HEAD requests are just like GET requests, except the body of the response is empty. This kind of request can be used when all you want is metadata about a file but don't need to transport all of the file's data.
Your performance will hardly change by using a HEAD request instead of a GET request.
Furthermore when you want it to be REST-ful and you want to GET data you should use a GET request instead of a HEAD request.
I don't understand your concern of the 'body stream being open/closed'. The response body will be over the same stream as the http response headers and will NOT be creating a second connection (which by the way is more in the range of 3-6ms).

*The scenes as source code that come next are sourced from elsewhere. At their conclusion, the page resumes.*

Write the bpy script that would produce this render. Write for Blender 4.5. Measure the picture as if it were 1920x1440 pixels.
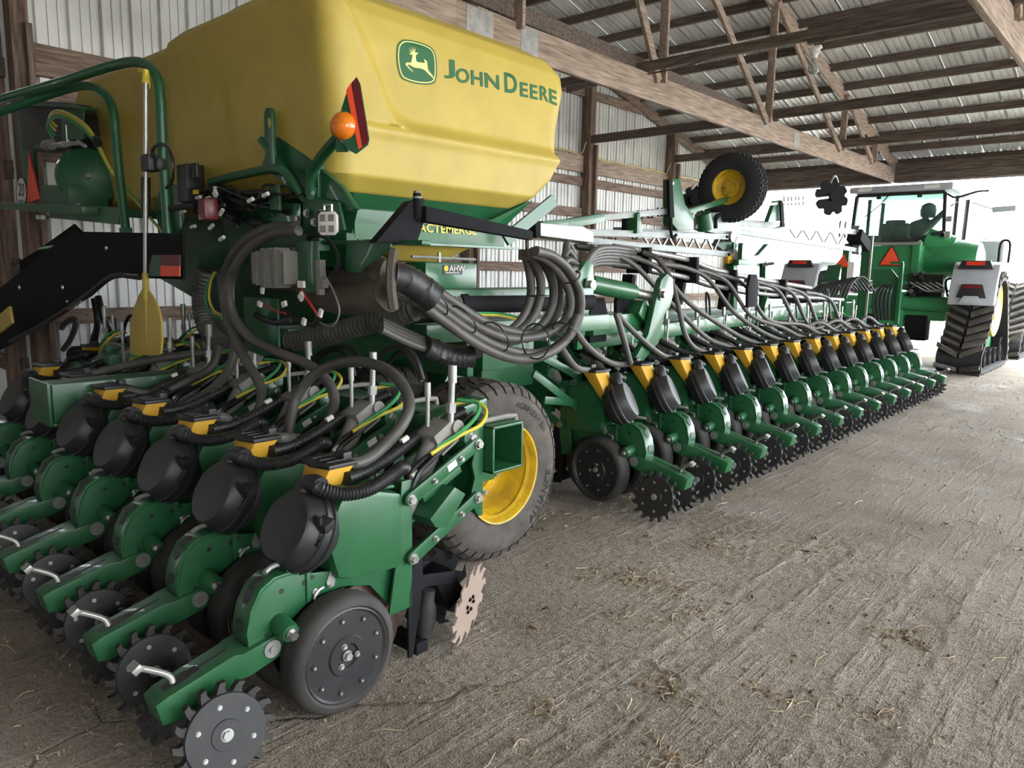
import bpy, bmesh, math, random
from mathutils import Vector, Matrix, Quaternion
random.seed(7)
PI = math.pi
V = Vector
for o in list(bpy.data.objects): bpy.data.objects.remove(o)
SC = bpy.context.scene
COL = SC.collection

# ---------------------------------------------------------------- camera
F_PX, W_PX, H_PX, EYE = 1400.0, 1920, 1440, V((0, 0, 1.55))
RX = V((0.744154, 0.667665, 0.016435)); RX.normalize()          # camera right
RD = V((0.112700, -0.102200, -0.988400)); RD = (RD - RX*RD.dot(RX)).normalized()  # camera down
RF = RX.cross(RD) ; RF.normalize()                               # camera forward
cam = bpy.data.cameras.new('camera'); cam_o = bpy.data.objects.new('camera', cam); COL.objects.link(cam_o)
cam.sensor_width = 36.0; cam.lens = F_PX/W_PX*36.0; cam.clip_start = 0.05; cam.clip_end = 300
m3 = Matrix((RX, -RD, -RF)).transposed()
cam_o.matrix_world = Matrix.Translation(EYE) @ m3.to_4x4()
SC.camera = cam_o

# ---------------------------------------------------------------- light and exposure
WORLD_STRENGTH, EXPOSURE = 5.0, 1.6
w = bpy.data.worlds.new('overcast'); SC.world = w; w.use_nodes = True
nt = w.node_tree; nt.nodes.clear()
bg = nt.nodes.new('ShaderNodeBackground'); ow = nt.nodes.new('ShaderNodeOutputWorld')
tc = nt.nodes.new('ShaderNodeTexCoord'); sp = nt.nodes.new('ShaderNodeSeparateXYZ'); cr = nt.nodes.new('ShaderNodeValToRGB')
cr.color_ramp.elements[0].position = 0.0; cr.color_ramp.elements[0].color = (0.86, 0.92, 0.98, 1)
cr.color_ramp.elements[1].position = 1.0; cr.color_ramp.elements[1].color = (0.95, 0.98, 1.0, 1)
nt.links.new(tc.outputs['Generated'], sp.inputs[0]); nt.links.new(sp.outputs['Z'], cr.inputs[0])
nt.links.new(cr.outputs[0], bg.inputs[0]); bg.inputs[1].default_value = WORLD_STRENGTH
nt.links.new(bg.outputs[0], ow.inputs[0])
SC.view_settings.view_transform = 'Standard'; SC.view_settings.look = 'None'
SC.view_settings.gamma = 1.0; SC.view_settings.use_curve_mapping = False
SC.view_settings.exposure = EXPOSURE
try:
    SC.cycles.use_denoising = True; SC.cycles.max_bounces = 8; SC.cycles.diffuse_bounces = 4
    SC.cycles.transparent_max_bounces = 12; SC.cycles.sample_clamp_indirect = 6.0
except Exception: pass

# ---------------------------------------------------------------- survey helper: sight line of an image point met with a real plane
def P(u, v, **k):
    d = RX*((u-W_PX/2)/F_PX) + RD*((v-H_PX/2)/F_PX) + RF
    a, val = next(iter(k.items())); i = 'xyz'.index(a)
    return EYE + d*((val-EYE[i])/d[i])

# ---------------------------------------------------------------- materials
MAT = {}
def mat(name, col, rough=0.5, metal=0.0, var=0.12, scale=6.0, bump=0.0, bscale=40.0, coat=0.0, dirt=None, dscale=3.0, damt=0.5, stretch=None, spec=0.5):
    m = bpy.data.materials.new(name); m.use_nodes = True
    n = m.node_tree; b = n.nodes['Principled BSDF']
    b.inputs['Roughness'].default_value = rough; b.inputs['Metallic'].default_value = metal
    b.inputs['Coat Weight'].default_value = coat; b.inputs['Specular IOR Level'].default_value = spec
    co = n.nodes.new('ShaderNodeTexCoord'); mp = n.nodes.new('ShaderNodeMapping')
    n.links.new(co.outputs['Object'], mp.inputs[0])
    if stretch: mp.inputs['Scale'].default_value = stretch
    no = n.nodes.new('ShaderNodeTexNoise'); no.inputs['Scale'].default_value = scale; no.inputs['Detail'].default_value = 5
    n.links.new(mp.outputs[0], no.inputs['Vector'])
    r = n.nodes.new('ShaderNodeValToRGB')
    c = V(col); lo = c*(1-var*1.6); hi = c*(1+var)
    r.color_ramp.elements[0].position = 0.3; r.color_ramp.elements[1].position = 0.7
    r.color_ramp.elements[0].color = (*lo, 1); r.color_ramp.elements[1].color = (*hi, 1)
    n.links.new(no.outputs['Fac'], r.inputs[0]); out = r.outputs[0]
    if dirt:
        n2 = n.nodes.new('ShaderNodeTexNoise'); n2.inputs['Scale'].default_value = dscale; n2.inputs['Detail'].default_value = 8; n2.inputs['Roughness'].default_value = 0.7
        n.links.new(co.outputs['Object'], n2.inputs['Vector'])
        r2 = n.nodes.new('ShaderNodeValToRGB'); r2.color_ramp.elements[0].position = 0.5-0.18*damt; r2.color_ramp.elements[1].position = 0.75
        n.links.new(n2.outputs['Fac'], r2.inputs[0])
        mu = n.nodes.new('ShaderNodeMath'); mu.operation = 'MULTIPLY'; mu.inputs[1].default_value = damt; n.links.new(r2.outputs[0], mu.inputs[0])
        mx = n.nodes.new('ShaderNodeMixRGB'); n.links.new(mu.outputs[0], mx.inputs[0]); n.links.new(out, mx.inputs[1]); mx.inputs[2].default_value = (*dirt, 1)
        out = mx.outputs[0]
    n.links.new(out, b.inputs['Base Color'])
    if bump:
        n3 = n.nodes.new('ShaderNodeTexNoise'); n3.inputs['Scale'].default_value = bscale; n3.inputs['Detail'].default_value = 4
        n.links.new(mp.outputs[0], n3.inputs['Vector'])
        bu = n.nodes.new('ShaderNodeBump'); bu.inputs['Strength'].default_value = bump; bu.inputs['Distance'].default_value = 0.01
        n.links.new(n3.outputs['Fac'], bu.inputs['Height']); n.links.new(bu.outputs[0], b.inputs['Normal'])
    MAT[name] = m; return m
DUST = (0.20, 0.17, 0.13)
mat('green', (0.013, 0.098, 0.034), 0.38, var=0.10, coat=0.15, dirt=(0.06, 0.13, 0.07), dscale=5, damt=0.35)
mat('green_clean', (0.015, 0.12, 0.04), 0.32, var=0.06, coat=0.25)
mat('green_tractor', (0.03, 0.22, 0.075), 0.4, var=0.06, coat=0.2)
mat('yellow_poly', (0.49, 0.365, 0.065), 0.5, var=0.05, bump=0.04, bscale=200)
mat('yellow_paint', (0.72, 0.46, 0.012), 0.42, var=0.06, dirt=(0.16, 0.09, 0.03), dscale=7, damt=0.85)
mat('yellow_small', (0.62, 0.34, 0.025), 0.5, var=0.08)
mat('black_plastic', (0.016, 0.016, 0.018), 0.46, var=0.15, dirt=(0.045, 0.042, 0.038), dscale=7, damt=0.5)
mat('black_steel', (0.012, 0.012, 0.014), 0.75, spec=0.12, var=0.1, bump=0.1, bscale=120)
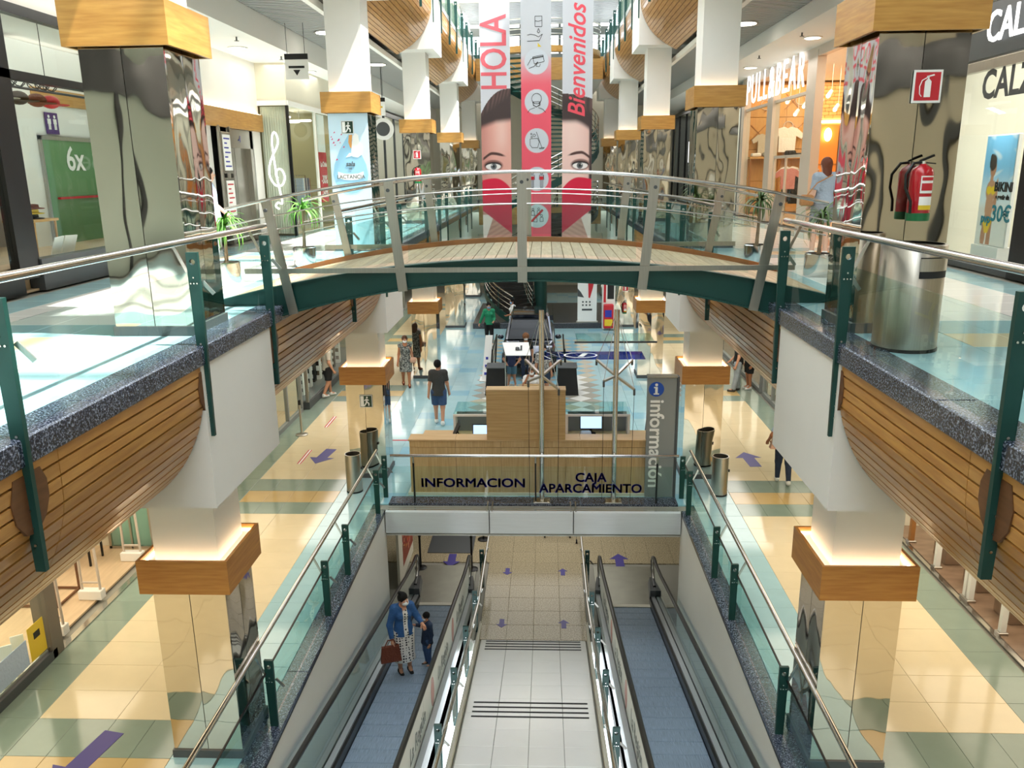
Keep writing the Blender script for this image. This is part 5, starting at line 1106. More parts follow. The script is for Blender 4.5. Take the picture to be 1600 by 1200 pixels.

This seems like a very pre-mature optimization attempt on something that just won't make a significant or even measurable difference. The real difference is the conformity with REST in general, which recommends using GET to get data..
My answer is NO, use GET if it makes sense, there's no performance gain using HEAD.
You could easily make a small test to measure the performance yourself. I think the performance difference would be negligable, because if you're only returning 'Y' or 'N' in the body, it's a single extra byte appended to an already open stream.
I'd also go with GET since it's more correct. You're not supposed to return content in HTTP headers, only metadata.